Work to do: Locate the line that contains "Continue the Blender". Reproduce it and all following lines up to the end of the material, exactly and with nothing added.

Dataset entries:
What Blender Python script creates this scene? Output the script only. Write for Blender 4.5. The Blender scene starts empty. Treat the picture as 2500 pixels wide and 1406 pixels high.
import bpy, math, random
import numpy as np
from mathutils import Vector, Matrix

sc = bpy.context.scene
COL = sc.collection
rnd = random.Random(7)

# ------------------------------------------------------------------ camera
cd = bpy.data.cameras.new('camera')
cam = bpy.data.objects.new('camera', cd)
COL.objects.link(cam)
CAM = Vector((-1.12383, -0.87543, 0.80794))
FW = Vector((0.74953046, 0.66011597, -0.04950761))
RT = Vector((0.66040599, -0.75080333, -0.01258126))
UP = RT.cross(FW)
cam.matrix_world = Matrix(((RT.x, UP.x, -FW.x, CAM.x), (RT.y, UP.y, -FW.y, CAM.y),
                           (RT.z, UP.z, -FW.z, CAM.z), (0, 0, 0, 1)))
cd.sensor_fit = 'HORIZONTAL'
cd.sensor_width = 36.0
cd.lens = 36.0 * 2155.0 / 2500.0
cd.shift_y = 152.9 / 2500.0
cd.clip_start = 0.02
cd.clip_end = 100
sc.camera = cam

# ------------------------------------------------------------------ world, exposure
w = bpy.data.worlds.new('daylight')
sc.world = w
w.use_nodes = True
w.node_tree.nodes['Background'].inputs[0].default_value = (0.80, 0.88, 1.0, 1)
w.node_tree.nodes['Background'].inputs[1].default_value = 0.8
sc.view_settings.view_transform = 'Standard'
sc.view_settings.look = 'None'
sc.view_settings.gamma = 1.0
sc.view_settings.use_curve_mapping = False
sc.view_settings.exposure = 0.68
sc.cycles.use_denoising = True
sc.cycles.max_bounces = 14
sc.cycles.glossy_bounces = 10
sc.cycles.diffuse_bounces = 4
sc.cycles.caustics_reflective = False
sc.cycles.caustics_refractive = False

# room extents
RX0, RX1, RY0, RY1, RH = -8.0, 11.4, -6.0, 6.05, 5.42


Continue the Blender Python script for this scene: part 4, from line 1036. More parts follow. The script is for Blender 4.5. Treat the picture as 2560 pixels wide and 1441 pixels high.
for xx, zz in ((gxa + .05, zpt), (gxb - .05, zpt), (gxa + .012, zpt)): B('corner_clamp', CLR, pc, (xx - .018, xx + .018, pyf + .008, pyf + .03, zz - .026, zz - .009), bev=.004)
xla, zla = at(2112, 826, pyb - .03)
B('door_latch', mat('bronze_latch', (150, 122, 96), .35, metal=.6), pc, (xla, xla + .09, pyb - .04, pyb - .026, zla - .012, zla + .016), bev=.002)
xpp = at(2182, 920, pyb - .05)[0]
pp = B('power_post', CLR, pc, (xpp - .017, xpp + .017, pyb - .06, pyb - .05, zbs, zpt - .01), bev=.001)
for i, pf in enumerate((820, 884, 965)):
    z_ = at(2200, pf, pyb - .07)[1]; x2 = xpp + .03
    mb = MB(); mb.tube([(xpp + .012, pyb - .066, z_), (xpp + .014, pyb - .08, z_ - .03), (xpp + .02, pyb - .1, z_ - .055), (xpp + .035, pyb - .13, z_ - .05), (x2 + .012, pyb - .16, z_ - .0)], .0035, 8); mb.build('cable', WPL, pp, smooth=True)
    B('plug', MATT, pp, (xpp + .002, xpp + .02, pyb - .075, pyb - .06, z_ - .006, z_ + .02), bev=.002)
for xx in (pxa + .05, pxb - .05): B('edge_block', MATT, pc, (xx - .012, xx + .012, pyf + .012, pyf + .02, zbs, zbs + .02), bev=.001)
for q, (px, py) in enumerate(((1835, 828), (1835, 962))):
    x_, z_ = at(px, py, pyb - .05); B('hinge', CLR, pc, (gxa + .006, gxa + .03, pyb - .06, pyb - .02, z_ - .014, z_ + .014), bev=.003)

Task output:
Continue the Blender Python script for this scene: part 4, from line 1036. More parts follow. The script is for Blender 4.5. Treat the picture as 2560 pixels wide and 1441 pixels high.
for xx, zz in ((gxa + .05, zpt), (gxb - .05, zpt), (gxa + .012, zpt)): B('corner_clamp', CLR, pc, (xx - .018, xx + .018, pyf + .008, pyf + .03, zz - .026, zz - .009), bev=.004)
xla, zla = at(2112, 826, pyb - .03)
B('door_latch', mat('bronze_latch', (150, 122, 96), .35, metal=.6), pc, (xla, xla + .09, pyb - .04, pyb - .026, zla - .012, zla + .016), bev=.002)
xpp = at(2182, 920, pyb - .05)[0]
pp = B('power_post', CLR, pc, (xpp - .017, xpp + .017, pyb - .06, pyb - .05, zbs, zpt - .01), bev=.001)
for i, pf in enumerate((820, 884, 965)):
    z_ = at(2200, pf, pyb - .07)[1]; x2 = xpp + .03
    mb = MB(); mb.tube([(xpp + .012, pyb - .066, z_), (xpp + .014, pyb - .08, z_ - .03), (xpp + .02, pyb - .1, z_ - .055), (xpp + .035, pyb - .13, z_ - .05), (x2 + .012, pyb - .16, z_ - .0)], .0035, 8); mb.build('cable', WPL, pp, smooth=True)
    B('plug', MATT, pp, (xpp + .002, xpp + .02, pyb - .075, pyb - .06, z_ - .006, z_ + .02), bev=.002)
for xx in (pxa + .05, pxb - .05): B('edge_block', MATT, pc, (xx - .012, xx + .012, pyf + .012, pyf + .02, zbs, zbs + .02), bev=.001)
for q, (px, py) in enumerate(((1835, 828), (1835, 962))):
    x_, z_ = at(px, py, pyb - .05); B('hinge', CLR, pc, (gxa + .006, gxa + .03, pyb - .06, pyb - .02, z_ - .014, z_ + .014), bev=.003)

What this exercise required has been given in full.